• _Exercise brief_
Report each line of the data that has "parts" somewhere in it.

Stored dataset items
§
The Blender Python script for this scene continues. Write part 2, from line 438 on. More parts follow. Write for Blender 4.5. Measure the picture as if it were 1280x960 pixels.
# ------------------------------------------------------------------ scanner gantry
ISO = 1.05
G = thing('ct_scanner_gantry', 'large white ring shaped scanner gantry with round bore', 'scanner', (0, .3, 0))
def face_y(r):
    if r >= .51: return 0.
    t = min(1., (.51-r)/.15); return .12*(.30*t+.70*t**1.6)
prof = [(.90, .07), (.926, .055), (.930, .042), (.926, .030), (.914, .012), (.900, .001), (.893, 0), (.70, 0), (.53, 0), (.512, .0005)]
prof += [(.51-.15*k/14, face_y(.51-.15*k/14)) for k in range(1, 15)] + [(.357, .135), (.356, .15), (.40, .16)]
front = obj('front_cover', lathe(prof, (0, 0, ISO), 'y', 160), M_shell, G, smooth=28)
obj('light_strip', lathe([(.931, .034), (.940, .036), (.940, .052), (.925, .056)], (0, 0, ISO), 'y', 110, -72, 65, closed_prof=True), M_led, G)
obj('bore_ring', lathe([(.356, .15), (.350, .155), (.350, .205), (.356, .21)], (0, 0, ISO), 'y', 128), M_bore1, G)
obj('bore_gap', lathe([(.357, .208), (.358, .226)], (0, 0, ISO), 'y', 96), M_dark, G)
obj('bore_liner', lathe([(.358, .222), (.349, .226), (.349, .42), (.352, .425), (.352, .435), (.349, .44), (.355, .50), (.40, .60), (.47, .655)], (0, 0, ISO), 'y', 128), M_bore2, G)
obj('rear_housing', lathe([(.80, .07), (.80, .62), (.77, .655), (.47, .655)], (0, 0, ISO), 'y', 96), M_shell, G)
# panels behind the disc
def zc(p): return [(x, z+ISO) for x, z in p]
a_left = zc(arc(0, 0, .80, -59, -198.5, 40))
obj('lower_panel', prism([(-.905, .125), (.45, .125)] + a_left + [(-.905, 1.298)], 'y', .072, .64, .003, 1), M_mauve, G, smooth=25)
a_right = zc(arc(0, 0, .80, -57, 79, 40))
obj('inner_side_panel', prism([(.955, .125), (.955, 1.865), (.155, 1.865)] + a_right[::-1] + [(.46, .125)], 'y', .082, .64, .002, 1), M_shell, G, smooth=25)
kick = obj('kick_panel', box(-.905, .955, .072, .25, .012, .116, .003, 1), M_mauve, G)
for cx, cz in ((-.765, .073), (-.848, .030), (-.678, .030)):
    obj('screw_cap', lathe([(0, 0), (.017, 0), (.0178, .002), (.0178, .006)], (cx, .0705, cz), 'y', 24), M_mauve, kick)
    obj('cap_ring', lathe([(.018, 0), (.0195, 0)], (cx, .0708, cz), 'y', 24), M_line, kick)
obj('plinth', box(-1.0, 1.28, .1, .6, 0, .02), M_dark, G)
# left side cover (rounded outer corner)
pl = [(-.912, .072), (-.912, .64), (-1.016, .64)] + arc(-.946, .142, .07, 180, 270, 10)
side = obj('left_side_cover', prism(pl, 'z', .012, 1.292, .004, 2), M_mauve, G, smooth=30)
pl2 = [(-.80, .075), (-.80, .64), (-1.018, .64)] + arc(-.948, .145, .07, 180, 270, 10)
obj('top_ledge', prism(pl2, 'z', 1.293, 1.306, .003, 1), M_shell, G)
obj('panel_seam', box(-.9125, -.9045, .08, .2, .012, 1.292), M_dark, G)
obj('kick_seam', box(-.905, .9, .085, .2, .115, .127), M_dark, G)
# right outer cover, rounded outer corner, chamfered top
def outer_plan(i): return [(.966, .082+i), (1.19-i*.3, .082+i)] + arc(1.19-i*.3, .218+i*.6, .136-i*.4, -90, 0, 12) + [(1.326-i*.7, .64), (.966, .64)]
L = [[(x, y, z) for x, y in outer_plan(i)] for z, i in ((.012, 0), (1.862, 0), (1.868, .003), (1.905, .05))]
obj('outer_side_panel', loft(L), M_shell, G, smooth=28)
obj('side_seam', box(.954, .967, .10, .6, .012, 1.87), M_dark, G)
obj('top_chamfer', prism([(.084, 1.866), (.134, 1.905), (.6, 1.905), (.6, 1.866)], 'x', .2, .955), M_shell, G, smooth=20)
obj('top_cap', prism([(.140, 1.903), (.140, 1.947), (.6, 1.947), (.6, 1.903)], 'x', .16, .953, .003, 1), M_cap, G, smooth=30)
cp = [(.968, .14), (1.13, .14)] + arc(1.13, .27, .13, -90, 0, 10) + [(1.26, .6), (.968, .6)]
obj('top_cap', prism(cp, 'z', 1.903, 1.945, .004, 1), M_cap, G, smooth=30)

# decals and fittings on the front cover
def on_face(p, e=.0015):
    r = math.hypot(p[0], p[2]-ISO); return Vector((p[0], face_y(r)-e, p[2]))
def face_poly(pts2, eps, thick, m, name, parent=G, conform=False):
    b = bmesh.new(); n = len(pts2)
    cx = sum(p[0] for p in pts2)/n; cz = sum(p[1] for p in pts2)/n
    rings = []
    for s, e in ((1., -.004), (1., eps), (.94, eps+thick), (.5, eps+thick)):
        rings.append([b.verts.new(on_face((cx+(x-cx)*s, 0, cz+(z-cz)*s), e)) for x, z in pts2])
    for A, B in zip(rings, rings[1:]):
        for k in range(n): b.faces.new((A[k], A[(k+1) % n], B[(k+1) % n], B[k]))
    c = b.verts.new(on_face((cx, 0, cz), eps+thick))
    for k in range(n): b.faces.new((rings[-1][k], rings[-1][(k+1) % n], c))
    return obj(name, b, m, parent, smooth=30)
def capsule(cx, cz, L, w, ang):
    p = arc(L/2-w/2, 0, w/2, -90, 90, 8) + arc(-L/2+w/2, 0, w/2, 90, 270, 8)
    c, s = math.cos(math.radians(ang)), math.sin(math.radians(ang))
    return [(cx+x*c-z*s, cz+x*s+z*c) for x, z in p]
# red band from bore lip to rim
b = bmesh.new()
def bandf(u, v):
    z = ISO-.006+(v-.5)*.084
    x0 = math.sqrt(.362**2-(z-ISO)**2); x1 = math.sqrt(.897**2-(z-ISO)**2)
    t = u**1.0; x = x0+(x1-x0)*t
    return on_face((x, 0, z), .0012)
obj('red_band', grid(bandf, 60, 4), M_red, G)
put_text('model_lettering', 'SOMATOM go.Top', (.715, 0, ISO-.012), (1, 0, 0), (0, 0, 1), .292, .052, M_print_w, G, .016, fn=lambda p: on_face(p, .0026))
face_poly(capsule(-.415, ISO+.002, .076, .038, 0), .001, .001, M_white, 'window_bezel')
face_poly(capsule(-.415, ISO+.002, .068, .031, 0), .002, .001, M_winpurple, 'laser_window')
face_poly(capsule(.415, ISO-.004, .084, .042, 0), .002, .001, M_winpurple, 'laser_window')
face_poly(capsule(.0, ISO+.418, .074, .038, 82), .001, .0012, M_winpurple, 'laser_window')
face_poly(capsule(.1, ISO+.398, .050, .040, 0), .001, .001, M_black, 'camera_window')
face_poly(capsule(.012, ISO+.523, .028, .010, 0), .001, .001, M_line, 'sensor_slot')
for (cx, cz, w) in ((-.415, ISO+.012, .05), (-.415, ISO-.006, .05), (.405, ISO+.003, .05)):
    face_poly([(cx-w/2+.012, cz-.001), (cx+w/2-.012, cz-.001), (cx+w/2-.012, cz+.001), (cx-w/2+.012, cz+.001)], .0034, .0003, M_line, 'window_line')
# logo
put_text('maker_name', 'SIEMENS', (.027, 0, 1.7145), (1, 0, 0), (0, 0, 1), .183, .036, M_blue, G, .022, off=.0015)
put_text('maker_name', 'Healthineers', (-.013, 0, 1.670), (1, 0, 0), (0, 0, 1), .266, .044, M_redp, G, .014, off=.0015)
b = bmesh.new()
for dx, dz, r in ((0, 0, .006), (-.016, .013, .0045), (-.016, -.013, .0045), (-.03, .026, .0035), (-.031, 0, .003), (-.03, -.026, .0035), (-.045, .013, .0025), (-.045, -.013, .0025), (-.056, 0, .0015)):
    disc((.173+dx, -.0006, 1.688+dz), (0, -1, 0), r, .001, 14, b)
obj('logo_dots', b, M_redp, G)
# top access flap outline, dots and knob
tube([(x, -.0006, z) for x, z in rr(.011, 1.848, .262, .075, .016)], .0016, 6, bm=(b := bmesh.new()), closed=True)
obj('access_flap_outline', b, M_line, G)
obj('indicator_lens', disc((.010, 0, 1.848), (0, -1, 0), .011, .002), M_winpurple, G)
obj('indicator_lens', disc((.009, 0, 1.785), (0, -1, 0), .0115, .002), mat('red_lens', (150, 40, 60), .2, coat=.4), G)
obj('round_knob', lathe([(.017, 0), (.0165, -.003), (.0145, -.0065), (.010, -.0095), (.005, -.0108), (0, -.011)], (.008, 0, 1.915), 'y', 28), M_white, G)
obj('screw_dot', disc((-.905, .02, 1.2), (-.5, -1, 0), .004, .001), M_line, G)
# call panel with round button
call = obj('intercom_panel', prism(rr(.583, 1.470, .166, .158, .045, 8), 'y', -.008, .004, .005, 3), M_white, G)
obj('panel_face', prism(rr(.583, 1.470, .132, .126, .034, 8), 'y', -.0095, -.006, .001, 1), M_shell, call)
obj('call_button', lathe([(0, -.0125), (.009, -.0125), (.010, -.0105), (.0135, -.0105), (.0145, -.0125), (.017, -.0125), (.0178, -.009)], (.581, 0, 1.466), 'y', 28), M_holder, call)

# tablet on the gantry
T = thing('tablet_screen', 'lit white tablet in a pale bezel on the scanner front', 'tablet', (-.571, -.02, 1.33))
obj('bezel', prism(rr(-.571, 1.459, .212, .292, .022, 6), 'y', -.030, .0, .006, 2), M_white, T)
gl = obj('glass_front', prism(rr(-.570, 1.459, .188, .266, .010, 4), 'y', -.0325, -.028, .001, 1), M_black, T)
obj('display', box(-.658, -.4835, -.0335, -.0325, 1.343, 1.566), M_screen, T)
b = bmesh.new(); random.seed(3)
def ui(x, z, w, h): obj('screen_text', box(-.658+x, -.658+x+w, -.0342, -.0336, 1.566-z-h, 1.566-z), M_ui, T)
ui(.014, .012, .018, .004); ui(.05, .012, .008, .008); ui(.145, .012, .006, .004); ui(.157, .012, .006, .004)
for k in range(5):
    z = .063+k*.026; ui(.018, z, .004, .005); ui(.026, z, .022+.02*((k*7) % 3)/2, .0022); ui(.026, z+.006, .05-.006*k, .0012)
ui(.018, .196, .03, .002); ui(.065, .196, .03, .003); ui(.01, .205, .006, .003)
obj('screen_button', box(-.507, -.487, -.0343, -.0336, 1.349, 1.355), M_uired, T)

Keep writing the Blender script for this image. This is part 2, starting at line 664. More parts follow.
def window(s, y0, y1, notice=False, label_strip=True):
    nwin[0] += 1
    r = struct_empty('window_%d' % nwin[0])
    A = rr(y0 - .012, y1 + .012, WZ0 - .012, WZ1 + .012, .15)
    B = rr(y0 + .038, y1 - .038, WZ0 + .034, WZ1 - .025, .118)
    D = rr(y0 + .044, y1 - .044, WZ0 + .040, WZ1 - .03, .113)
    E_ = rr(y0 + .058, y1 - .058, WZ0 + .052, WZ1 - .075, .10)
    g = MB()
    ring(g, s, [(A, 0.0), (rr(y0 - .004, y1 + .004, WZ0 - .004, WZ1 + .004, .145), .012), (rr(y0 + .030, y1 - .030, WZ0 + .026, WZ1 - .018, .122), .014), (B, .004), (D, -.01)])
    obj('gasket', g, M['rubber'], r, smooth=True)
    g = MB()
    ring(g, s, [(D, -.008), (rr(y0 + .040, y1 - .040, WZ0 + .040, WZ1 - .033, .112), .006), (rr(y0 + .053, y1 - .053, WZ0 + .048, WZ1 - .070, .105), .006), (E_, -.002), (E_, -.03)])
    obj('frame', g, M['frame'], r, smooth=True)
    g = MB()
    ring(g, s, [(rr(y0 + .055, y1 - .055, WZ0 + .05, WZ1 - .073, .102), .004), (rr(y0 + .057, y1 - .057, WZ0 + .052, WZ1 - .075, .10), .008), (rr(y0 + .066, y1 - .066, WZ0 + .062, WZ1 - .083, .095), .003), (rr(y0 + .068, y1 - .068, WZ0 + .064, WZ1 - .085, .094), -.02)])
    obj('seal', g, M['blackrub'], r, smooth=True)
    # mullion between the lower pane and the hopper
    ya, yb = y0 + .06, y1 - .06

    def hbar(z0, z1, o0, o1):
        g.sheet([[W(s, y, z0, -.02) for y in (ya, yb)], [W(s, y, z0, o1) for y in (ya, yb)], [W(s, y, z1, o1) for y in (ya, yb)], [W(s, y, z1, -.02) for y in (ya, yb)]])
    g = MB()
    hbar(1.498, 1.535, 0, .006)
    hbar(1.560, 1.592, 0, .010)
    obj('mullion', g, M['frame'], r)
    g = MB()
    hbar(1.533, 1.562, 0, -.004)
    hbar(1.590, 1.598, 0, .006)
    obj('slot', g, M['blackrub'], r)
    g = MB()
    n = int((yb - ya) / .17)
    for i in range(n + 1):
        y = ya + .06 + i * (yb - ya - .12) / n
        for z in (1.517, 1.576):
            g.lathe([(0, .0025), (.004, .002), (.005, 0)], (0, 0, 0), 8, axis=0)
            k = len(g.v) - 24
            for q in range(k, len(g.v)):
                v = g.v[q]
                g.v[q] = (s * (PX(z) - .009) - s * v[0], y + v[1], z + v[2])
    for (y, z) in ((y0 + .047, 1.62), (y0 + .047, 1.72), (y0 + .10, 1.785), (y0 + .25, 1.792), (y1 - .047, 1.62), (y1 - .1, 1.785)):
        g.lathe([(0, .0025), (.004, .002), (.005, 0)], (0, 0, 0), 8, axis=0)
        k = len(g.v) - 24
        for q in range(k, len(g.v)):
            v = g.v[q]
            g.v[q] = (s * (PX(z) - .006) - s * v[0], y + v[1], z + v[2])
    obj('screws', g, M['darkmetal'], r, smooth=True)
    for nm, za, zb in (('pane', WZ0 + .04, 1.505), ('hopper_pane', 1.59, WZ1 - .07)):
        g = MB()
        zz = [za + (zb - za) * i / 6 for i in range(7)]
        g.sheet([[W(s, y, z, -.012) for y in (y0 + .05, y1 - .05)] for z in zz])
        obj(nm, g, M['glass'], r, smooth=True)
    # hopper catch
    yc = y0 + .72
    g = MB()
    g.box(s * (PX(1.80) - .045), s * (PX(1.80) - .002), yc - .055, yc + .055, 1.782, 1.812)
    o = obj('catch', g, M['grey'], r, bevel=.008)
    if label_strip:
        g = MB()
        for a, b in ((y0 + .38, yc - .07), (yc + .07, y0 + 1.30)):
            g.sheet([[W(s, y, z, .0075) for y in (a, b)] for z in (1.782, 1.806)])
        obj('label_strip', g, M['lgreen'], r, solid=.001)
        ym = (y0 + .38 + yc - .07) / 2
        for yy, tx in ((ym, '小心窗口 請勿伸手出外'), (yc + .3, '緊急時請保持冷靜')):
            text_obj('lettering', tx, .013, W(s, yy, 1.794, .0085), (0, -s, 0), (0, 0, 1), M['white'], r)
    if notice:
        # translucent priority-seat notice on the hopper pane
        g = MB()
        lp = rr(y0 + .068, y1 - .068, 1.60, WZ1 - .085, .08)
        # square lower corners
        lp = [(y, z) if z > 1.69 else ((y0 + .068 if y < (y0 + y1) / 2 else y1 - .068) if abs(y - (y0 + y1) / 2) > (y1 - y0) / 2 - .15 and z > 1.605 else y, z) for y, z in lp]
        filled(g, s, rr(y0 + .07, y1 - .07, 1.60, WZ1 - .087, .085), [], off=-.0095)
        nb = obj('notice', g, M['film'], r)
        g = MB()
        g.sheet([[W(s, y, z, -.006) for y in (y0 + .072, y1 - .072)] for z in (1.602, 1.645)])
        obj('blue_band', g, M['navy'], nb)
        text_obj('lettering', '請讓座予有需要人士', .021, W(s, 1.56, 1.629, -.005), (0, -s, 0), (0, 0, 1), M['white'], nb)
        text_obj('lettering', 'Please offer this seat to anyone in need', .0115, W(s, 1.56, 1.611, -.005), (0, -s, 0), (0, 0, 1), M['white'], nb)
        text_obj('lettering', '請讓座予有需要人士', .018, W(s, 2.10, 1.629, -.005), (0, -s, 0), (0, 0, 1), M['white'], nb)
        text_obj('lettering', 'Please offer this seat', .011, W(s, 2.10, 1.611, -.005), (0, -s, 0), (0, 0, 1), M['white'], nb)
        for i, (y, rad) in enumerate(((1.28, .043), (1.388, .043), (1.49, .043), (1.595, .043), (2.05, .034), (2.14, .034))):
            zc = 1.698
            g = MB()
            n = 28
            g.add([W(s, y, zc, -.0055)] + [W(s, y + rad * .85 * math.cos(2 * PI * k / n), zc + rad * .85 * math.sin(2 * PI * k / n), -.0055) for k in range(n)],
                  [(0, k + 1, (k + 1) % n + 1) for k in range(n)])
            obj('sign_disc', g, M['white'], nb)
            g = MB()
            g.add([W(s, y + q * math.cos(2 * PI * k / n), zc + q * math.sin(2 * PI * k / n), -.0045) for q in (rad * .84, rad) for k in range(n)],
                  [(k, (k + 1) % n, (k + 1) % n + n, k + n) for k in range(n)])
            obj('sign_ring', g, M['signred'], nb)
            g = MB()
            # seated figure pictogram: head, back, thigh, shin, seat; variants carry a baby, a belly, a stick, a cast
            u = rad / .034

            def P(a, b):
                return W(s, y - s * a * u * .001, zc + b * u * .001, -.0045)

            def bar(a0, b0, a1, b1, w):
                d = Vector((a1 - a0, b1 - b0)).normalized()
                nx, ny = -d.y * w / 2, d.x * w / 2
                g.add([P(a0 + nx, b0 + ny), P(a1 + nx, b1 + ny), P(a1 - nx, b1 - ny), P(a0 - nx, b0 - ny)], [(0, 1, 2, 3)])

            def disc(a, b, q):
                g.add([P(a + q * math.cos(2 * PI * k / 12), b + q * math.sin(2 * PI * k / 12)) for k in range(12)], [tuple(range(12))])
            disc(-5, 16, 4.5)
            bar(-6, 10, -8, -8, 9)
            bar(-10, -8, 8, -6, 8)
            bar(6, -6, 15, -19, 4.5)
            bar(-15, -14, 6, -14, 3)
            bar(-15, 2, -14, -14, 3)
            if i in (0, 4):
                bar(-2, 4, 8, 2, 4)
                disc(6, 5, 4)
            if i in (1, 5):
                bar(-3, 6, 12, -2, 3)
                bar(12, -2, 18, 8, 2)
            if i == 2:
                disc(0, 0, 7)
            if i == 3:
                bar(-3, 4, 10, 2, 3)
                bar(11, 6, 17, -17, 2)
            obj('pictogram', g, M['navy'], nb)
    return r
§
• _Solution for this task_
The Blender Python script for this scene continues. Write part 2, from line 438 on. More parts follow. Write for Blender 4.5. Measure the picture as if it were 1280x960 pixels.
Keep writing the Blender script for this image. This is part 2, starting at line 664. More parts follow.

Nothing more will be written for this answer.